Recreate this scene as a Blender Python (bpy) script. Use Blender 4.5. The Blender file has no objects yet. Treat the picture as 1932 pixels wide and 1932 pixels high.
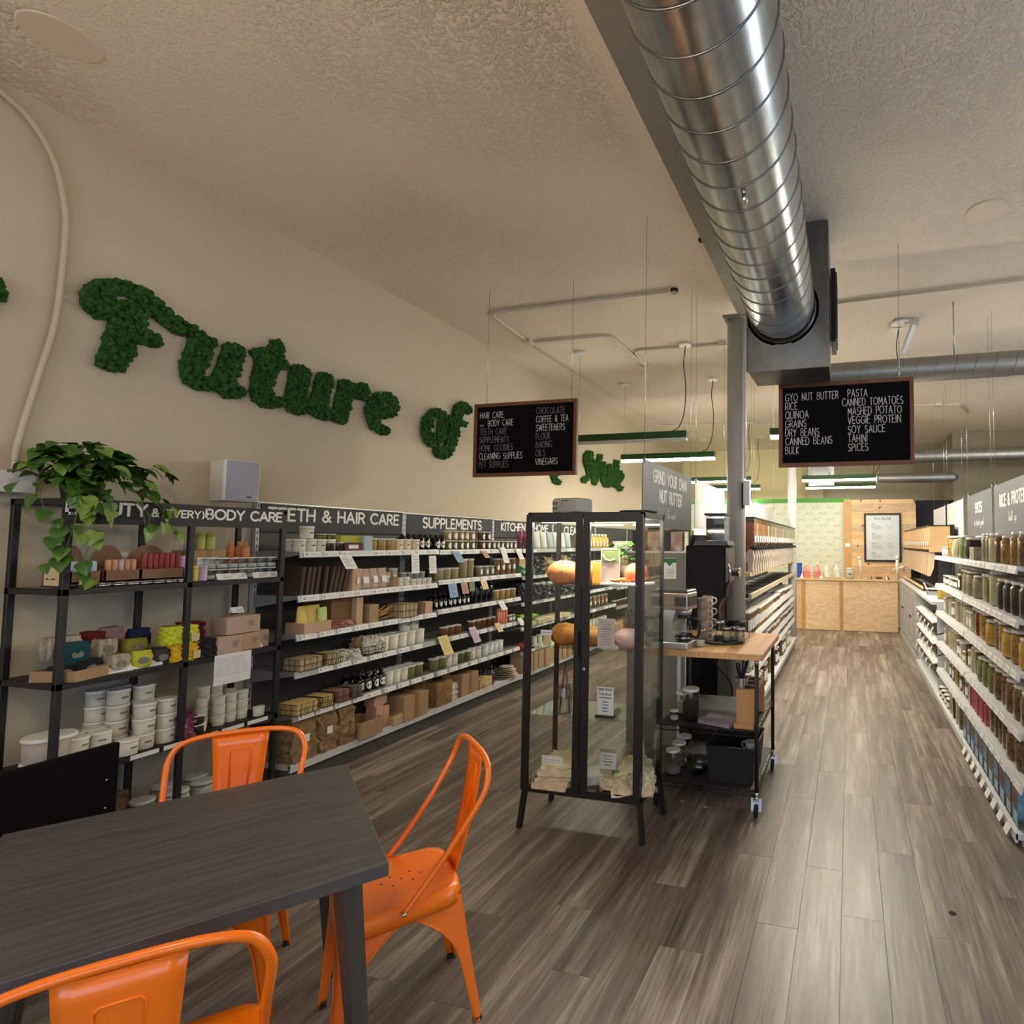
import bpy, math, random
from mathutils import Vector, Matrix
R = random.Random(7)
S = bpy.context.scene
COL = S.collection
PI = math.pi
# ------------------------------------------------------------------ camera, sky, exposure
cd = bpy.data.cameras.new('camera'); cam = bpy.data.objects.new('camera', cd); COL.objects.link(cam)
cd.sensor_fit = 'HORIZONTAL'; cd.sensor_width = 36.0; cd.lens = 1063 / 1932 * 36
cd.shift_x = (966 - 1336) / 1932; cd.clip_start = 0.02; cd.clip_end = 60
cam.matrix_world = (Matrix.Translation((0, 0, 1.6)) @ Matrix.Rotation(math.radians(14.11), 4, 'Z')
                    @ Matrix.Rotation(math.radians(90 + 3.12), 4, 'X') @ Matrix.Rotation(math.radians(0.32), 4, 'Z'))
S.camera = cam
W = bpy.data.worlds.new('evening_sky'); S.world = W; W.use_nodes = True
W.node_tree.nodes['Background'].inputs[0].default_value = (0.55, 0.68, 0.95, 1)
W.node_tree.nodes['Background'].inputs[1].default_value = 1.2
S.view_settings.view_transform = 'Standard'; S.view_settings.look = 'None'
S.view_settings.exposure = 1.95; S.view_settings.gamma = 1; S.view_settings.use_curve_mapping = False
S.cycles.max_bounces = 7; S.cycles.diffuse_bounces = 4; S.cycles.glossy_bounces = 3
S.cycles.transparent_max_bounces = 16; S.cycles.transmission_bounces = 4
S.cycles.use_denoising = True; S.cycles.caustics_reflective = False; S.cycles.caustics_refractive = False
S.cycles.sample_clamp_indirect = 4
LAMP_W = 46.0       # strength of the linear pendants' diffusers
BULB_W = 21.0       # strength of the added warm globe lamps, all out of view
CASE_W = 75.0       # strength of the strip light in the glass cabinet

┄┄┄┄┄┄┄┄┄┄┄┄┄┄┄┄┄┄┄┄

INSTRUCTIONS TO FOLLOW: Repeat the data exactly in full, omitting its pictures.

RESPONSE:
Recreate this scene as a Blender Python (bpy) script. Use Blender 4.5. The Blender file has no objects yet. Treat the picture as 1932 pixels wide and 1932 pixels high.
import bpy, math, random
from mathutils import Vector, Matrix
R = random.Random(7)
S = bpy.context.scene
COL = S.collection
PI = math.pi
# ------------------------------------------------------------------ camera, sky, exposure
cd = bpy.data.cameras.new('camera'); cam = bpy.data.objects.new('camera', cd); COL.objects.link(cam)
cd.sensor_fit = 'HORIZONTAL'; cd.sensor_width = 36.0; cd.lens = 1063 / 1932 * 36
cd.shift_x = (966 - 1336) / 1932; cd.clip_start = 0.02; cd.clip_end = 60
cam.matrix_world = (Matrix.Translation((0, 0, 1.6)) @ Matrix.Rotation(math.radians(14.11), 4, 'Z')
                    @ Matrix.Rotation(math.radians(90 + 3.12), 4, 'X') @ Matrix.Rotation(math.radians(0.32), 4, 'Z'))
S.camera = cam
W = bpy.data.worlds.new('evening_sky'); S.world = W; W.use_nodes = True
W.node_tree.nodes['Background'].inputs[0].default_value = (0.55, 0.68, 0.95, 1)
W.node_tree.nodes['Background'].inputs[1].default_value = 1.2
S.view_settings.view_transform = 'Standard'; S.view_settings.look = 'None'
S.view_settings.exposure = 1.95; S.view_settings.gamma = 1; S.view_settings.use_curve_mapping = False
S.cycles.max_bounces = 7; S.cycles.diffuse_bounces = 4; S.cycles.glossy_bounces = 3
S.cycles.transparent_max_bounces = 16; S.cycles.transmission_bounces = 4
S.cycles.use_denoising = True; S.cycles.caustics_reflective = False; S.cycles.caustics_refractive = False
S.cycles.sample_clamp_indirect = 4
LAMP_W = 46.0       # strength of the linear pendants' diffusers
BULB_W = 21.0       # strength of the added warm globe lamps, all out of view
CASE_W = 75.0       # strength of the strip light in the glass cabinet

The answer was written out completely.